El perdón es una forma de sanación espiritual donde se suelta el dolor asociado a un comportamiento propio o ajeno. Me parece especialmente significativa para la comprensión de este concepto la etimología de la palabra “disculpas” del latín dis, separación, y culpas, remordimiento resultado de haber causado daño físico o psíquico. Se trata por tanto de una forma de desapego a un sufrimiento con el que me castigo emocionalmente.

He tenido la oportunidad de compartir impresiones sobre el perdón recientemente que han sido todo un regalazo. He comprendido que perdonar es una forma de aceptar la naturaleza de nuestra propia humanidad.

Personalmente a quien más me cuesta perdonarme es a mí mismo. Durante mucho tiempo me he rechazado y he creído que no era digno de recibir amor. Ese comportamiento requiere de una reconciliación muy profunda. He llegado a entender que quizá haya una parte de mi que no quiera perdonarme, ya que le viene muy bien ese dolor. Esa culpabilidad sigue siendo útil a la parte que quiere controlarme y me intimida con pensamientos abocados a hacerme sentir que no soy suficiente. La culpa es una poderosa moneda de cambio en ese juego interior por la lucha del poder.

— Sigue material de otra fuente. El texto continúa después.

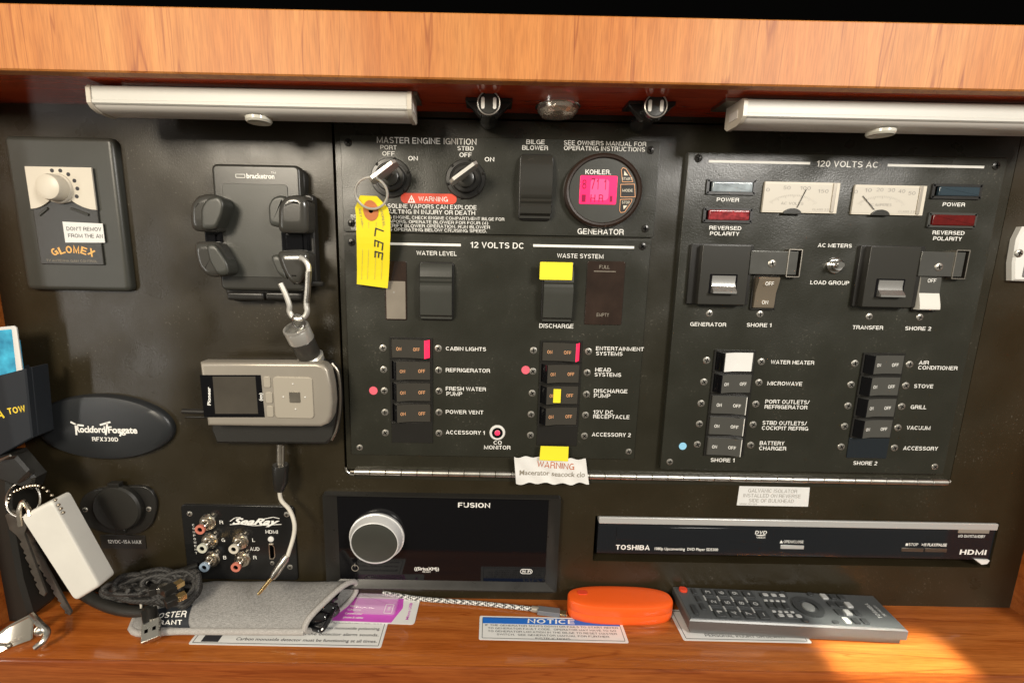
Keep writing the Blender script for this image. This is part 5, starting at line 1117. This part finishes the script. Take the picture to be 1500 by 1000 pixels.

Hay una paradoja que me ha sorprendido mucho en relación al perdón. Por un lado no siento que nadie tenga que disculparse conmigo. El dolor que me puedan causar es una oportunidad de desarrollar cualidades muy importantes como la compasión. Creo que cuando una persona daña a otra lo hace desde el miedo, o desde la inconsciencia.  He decidido tratar de comportarme siempre como si lo que me acontece fuera favorable. A veces es muy incómodo, pero no deja de ser un contexto para el crecimiento. Lidiar con la decepción y con el dolor, y practicar el amor incondicional, son una gran oportunidad para sentirme una persona de valor.

Creo en un “perdón original” que a diferencia del pecado original, nos exime de la responsabilidad  del dolor que causamos, ya que este es inherente a nuestra humanidad y a nuestro proceso de evolución interna. No siento que un bebé necesite pedir disculpas cada vez que se cae cuando empieza a caminar. No creo que la naturaleza que nos hace errar a lo largo de nuestra vida diste mucho de la de ese niño que experimenta y crece por medio de la experiencia.

Por otro lado sin embargo, es muy importante para mi pedir perdón cuando me he dado cuenta de que he causado dolor a otra persona. A veces ocurre sobre la marcha. A veces cuando llego a un punto de consciencia que no tenía en el momento que infligí el daño. Recalcar que he logrado reconocer el origen de ese dolor, identificar la limitación que lo ha originado y me estoy haciendo responsable de ella, compartir que experimento sufrimiento por ello, y que necesito ayuda para soltarlo, es un acto de humildad y respecto a mí y a lo demás.

Hay dos tipos de perdón: el egótico, y el espiritual. El egótico es el que se hace desde una posición de superioridad, que en muchas ocasiones es más un vehículo de manipulación, que una forma de catarsis. El perdón espiritual proviene desde la verdadera aceptación de nuestra vulnerabilidad, desde la empatía y el genuino amor hacia uno mismo, y hacia los demás.

Muchas aproximaciones psicológicas relevantes (gestalt, cognitiva…) creen que la culpa es algo que se transfiere de generación en generación. Tiene sentido que haya una carga emocional en las células que se traspase a nuestros descendientes. Quizá este sea el auténtico pecado original, la culta que arrastramos que no nos pertenece, pero que tenemos la oportunidad de enmendar en nombre de nuestros progenitores.

También hay veces que pienso que tengo rencor hacia un ser querido, y que me cuesta perdonar su comportamiento. Si profundizo un poco más en ese sentimiento, a quien no puedo perdonar es a mí mismo por no saber amar a esa persona que en el fondo es tan importante para mi. Ese sentimiento me genera una grandísima culpa.

Sin perdón no hay paz interior. Sin perdón no hay libertad. Sin perdón no hay amor, y en definitiva es lo que el mundo más necesita.